In my life, I am perpetually negotiating between two impulses. One impulse demands that I burrow inward. It demands that I quiet my life down and root myself to the ground so that I have some measure of where I stand. That part of me is frightened by how exposed I feel. That part of myself wants protection from life’s assaults. The other impulse demands that I do the opposite. It demands that I rip apart every shield that might dull the pain of rejection, failure or heartbreak….because in compensation that part of me knows that I will leave myself open to joy, love, and exhilaration.
Can you imagine being in a relationship with such a creature?
- Do you take her out to a new restaurant with new possibilities? Or is this a night for the familiar?
- Does she want passionate sex tonight? Or just functional sex?
- Does she want me to push her on this? Or does she need me to comfort her?
- Is she withdrawing into her room because she just needs some time to recharge? Or is she running away from something you would do better to chase her down and explore?
- Does she want to build a home? Or does she want to carry it in a backpack and run for the hills?
No lover has ever really known. Because half of the time I’m not always sure what I want.
There is the source of all the shame and pain. It’s in the fact that my very nature appears to aggravate the very people I most want to shower with affection. It’s in knowing that while I am lovable and deserving of love, I am frequently not likable. No matter how well intentioned, I am infuriating.
There is only one person in my life that I can say, without question, is capable of loving me unconditionally. And that’s me.

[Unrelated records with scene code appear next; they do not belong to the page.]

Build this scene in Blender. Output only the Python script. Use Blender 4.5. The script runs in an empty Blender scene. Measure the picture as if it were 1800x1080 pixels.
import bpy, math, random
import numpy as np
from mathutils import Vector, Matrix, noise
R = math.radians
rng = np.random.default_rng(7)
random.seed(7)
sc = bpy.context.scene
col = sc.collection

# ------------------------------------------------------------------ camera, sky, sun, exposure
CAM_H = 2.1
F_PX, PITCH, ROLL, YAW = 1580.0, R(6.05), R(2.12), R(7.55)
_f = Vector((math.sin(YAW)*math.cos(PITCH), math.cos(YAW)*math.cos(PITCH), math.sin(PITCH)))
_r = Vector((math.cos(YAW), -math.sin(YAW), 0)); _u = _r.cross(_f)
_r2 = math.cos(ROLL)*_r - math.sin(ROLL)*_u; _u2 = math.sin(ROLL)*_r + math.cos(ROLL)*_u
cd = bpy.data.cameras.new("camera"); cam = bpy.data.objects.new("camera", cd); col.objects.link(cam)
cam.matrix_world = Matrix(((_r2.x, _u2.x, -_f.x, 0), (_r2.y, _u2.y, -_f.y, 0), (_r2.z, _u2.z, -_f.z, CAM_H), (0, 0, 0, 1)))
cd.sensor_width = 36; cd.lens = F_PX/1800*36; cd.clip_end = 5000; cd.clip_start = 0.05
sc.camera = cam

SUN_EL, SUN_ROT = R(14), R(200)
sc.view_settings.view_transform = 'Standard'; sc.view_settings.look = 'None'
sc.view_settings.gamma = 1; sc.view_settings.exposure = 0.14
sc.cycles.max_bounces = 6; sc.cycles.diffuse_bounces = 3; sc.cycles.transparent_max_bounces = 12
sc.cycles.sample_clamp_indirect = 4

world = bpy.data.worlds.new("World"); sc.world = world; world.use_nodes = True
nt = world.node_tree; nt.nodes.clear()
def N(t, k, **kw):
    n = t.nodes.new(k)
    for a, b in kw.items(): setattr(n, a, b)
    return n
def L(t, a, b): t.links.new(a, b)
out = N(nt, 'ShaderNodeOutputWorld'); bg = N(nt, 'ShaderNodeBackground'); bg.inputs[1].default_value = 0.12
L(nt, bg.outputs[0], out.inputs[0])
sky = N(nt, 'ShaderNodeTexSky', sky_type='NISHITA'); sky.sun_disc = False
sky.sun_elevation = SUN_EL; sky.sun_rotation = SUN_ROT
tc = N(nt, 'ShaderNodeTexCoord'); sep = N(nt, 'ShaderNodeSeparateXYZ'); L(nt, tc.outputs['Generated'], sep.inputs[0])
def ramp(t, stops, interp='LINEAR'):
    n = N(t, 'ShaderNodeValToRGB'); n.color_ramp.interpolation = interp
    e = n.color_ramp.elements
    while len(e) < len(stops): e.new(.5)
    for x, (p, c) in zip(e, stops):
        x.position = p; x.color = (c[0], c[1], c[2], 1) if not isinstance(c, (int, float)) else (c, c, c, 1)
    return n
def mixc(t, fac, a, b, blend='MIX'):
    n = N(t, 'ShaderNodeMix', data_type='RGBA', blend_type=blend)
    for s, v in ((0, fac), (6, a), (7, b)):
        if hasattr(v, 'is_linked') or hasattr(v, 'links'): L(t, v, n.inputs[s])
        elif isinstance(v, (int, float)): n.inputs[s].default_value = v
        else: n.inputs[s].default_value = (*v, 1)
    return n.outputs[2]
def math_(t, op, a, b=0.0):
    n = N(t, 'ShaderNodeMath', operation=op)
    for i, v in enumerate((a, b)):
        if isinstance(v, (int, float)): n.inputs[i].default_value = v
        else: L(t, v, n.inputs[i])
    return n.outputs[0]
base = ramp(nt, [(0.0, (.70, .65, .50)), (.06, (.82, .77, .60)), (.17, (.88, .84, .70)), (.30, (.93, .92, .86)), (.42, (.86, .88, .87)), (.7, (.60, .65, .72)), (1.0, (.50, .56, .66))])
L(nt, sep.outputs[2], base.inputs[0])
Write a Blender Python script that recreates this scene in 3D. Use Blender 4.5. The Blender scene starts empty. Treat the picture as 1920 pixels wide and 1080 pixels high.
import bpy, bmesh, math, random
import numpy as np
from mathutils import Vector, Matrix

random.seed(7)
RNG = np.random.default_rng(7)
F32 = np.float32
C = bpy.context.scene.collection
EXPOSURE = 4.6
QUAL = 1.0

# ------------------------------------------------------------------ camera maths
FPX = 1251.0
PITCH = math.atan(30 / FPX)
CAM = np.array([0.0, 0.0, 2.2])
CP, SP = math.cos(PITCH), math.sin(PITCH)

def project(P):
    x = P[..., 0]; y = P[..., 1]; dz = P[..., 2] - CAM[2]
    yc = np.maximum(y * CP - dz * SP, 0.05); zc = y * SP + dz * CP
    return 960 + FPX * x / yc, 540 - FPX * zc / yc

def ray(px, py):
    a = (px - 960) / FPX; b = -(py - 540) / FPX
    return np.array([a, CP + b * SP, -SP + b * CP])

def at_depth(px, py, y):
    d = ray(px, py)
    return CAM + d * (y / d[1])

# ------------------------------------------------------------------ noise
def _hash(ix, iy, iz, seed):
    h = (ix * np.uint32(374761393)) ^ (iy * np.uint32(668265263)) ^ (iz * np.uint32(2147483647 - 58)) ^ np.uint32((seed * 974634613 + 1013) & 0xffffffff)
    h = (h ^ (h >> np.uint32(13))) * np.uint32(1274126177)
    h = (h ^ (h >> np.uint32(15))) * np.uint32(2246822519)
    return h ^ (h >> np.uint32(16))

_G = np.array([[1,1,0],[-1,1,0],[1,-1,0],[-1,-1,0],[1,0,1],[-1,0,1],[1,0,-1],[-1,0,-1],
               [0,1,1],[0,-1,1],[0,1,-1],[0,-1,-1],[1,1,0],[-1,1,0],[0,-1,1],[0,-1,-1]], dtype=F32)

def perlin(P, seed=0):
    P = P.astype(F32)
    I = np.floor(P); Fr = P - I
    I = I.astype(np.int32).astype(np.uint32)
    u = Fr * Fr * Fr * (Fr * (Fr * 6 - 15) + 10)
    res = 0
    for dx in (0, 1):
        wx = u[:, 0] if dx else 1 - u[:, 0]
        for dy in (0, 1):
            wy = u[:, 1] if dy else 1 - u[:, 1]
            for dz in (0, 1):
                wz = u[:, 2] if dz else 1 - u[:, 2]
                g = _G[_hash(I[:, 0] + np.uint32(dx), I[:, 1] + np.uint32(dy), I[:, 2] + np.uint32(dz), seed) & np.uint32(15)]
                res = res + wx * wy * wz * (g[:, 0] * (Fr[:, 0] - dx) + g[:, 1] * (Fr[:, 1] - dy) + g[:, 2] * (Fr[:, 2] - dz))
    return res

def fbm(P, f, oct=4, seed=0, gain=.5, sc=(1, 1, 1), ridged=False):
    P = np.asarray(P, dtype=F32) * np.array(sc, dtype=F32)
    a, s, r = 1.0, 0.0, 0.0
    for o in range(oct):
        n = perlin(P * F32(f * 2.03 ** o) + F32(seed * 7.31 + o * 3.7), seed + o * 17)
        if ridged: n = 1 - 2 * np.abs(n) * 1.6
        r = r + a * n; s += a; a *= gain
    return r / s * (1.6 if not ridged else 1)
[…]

I love the fact that part of me is slumbering under a sleeping willow while another part of me is howling at the moon. I love the fact that I experience life with one foot on the gas and the other ready to brake. I may apologize for it in my relationships – for I understand why it would be challenging to tolerate…but the truth is that I am entirely unapologetic about it in the privacy of my own mind and heart.
For this reason, I no longer fear whether or not I will find an elusive “ONE” to be with me forever. I already found her. She’s in me. In fact, in looking at the evidence, I think it is entirely likely that I will end up without a partner by my side. All relationships end (if not from a break-up, then they still end with the death of one of the two individuals committed to one another).
Perhaps this is the curse and the blessing that comes with being both intensely sensitive to and curious about life. I may be cursed with a string of lovers who have and will continue to walk away winded, unhappy and exhausted. But I have yet to exhaust myself.
I have committed myself to myself. And I have absolutely no fear that I have chosen poorly.
What is your experience of relationships with romantic partners?
What is your experience of yourself?